Task brief:
Set down exactly the lines of the records from the top to the line containing "renderer.shadowMap.enabled = true;"; include both.

— START OF Data provided —

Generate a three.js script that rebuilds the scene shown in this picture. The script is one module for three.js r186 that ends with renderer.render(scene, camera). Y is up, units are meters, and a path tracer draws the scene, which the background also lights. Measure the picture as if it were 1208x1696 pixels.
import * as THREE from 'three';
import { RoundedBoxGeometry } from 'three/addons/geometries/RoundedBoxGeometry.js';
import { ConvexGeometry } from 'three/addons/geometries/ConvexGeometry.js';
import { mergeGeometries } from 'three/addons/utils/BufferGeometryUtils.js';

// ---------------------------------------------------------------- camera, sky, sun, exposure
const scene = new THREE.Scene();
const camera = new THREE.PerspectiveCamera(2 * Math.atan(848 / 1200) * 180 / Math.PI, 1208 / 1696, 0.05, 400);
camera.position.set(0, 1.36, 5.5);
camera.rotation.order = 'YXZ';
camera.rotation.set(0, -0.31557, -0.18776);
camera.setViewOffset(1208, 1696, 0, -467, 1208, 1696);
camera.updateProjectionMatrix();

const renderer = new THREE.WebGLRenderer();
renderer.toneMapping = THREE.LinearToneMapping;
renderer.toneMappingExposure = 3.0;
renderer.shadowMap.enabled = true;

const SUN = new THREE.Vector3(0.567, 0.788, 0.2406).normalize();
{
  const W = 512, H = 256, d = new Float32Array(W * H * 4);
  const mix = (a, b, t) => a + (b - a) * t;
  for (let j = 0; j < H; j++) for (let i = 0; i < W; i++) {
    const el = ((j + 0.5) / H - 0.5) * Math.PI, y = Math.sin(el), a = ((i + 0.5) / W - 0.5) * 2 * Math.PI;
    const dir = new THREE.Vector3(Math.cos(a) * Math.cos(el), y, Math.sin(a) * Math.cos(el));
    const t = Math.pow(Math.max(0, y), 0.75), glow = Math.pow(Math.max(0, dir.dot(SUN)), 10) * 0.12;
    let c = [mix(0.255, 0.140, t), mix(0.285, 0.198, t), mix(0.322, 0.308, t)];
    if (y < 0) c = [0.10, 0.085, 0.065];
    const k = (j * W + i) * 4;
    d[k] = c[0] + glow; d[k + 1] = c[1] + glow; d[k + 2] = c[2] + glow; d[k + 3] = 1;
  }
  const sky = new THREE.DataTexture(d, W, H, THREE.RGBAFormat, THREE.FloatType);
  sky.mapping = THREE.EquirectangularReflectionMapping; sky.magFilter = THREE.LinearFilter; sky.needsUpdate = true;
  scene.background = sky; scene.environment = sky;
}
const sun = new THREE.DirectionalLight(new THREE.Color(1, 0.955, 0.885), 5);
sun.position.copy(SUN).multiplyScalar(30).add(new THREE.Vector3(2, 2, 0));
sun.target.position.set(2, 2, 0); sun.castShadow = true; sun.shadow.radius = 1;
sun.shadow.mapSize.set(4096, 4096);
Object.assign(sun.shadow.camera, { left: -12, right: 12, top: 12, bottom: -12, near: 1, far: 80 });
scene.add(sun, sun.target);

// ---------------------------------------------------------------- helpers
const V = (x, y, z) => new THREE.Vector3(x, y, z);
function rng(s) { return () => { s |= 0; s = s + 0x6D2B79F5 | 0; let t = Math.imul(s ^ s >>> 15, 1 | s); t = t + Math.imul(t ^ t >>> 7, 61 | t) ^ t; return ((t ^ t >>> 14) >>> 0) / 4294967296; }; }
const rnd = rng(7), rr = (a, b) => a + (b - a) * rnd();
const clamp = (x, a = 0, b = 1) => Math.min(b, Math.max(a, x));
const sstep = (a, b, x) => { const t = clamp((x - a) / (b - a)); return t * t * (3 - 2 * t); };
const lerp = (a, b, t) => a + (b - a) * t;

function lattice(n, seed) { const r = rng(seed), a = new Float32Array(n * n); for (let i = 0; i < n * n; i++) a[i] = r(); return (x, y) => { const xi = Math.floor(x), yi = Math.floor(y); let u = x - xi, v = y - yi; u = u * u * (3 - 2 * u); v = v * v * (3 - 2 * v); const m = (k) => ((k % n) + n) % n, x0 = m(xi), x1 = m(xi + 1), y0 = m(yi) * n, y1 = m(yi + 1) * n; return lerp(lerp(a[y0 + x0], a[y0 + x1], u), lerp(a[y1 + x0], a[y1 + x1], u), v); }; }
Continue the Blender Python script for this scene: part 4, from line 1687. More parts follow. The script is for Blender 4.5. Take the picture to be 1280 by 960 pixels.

— END OF Data provided —

Worked answer:
Generate a three.js script that rebuilds the scene shown in this picture. The script is one module for three.js r186 that ends with renderer.render(scene, camera). Y is up, units are meters, and a path tracer draws the scene, which the background also lights. Measure the picture as if it were 1208x1696 pixels.
import * as THREE from 'three';
import { RoundedBoxGeometry } from 'three/addons/geometries/RoundedBoxGeometry.js';
import { ConvexGeometry } from 'three/addons/geometries/ConvexGeometry.js';
import { mergeGeometries } from 'three/addons/utils/BufferGeometryUtils.js';

// ---------------------------------------------------------------- camera, sky, sun, exposure
const scene = new THREE.Scene();
const camera = new THREE.PerspectiveCamera(2 * Math.atan(848 / 1200) * 180 / Math.PI, 1208 / 1696, 0.05, 400);
camera.position.set(0, 1.36, 5.5);
camera.rotation.order = 'YXZ';
camera.rotation.set(0, -0.31557, -0.18776);
camera.setViewOffset(1208, 1696, 0, -467, 1208, 1696);
camera.updateProjectionMatrix();

const renderer = new THREE.WebGLRenderer();
renderer.toneMapping = THREE.LinearToneMapping;
renderer.toneMappingExposure = 3.0;
renderer.shadowMap.enabled = true;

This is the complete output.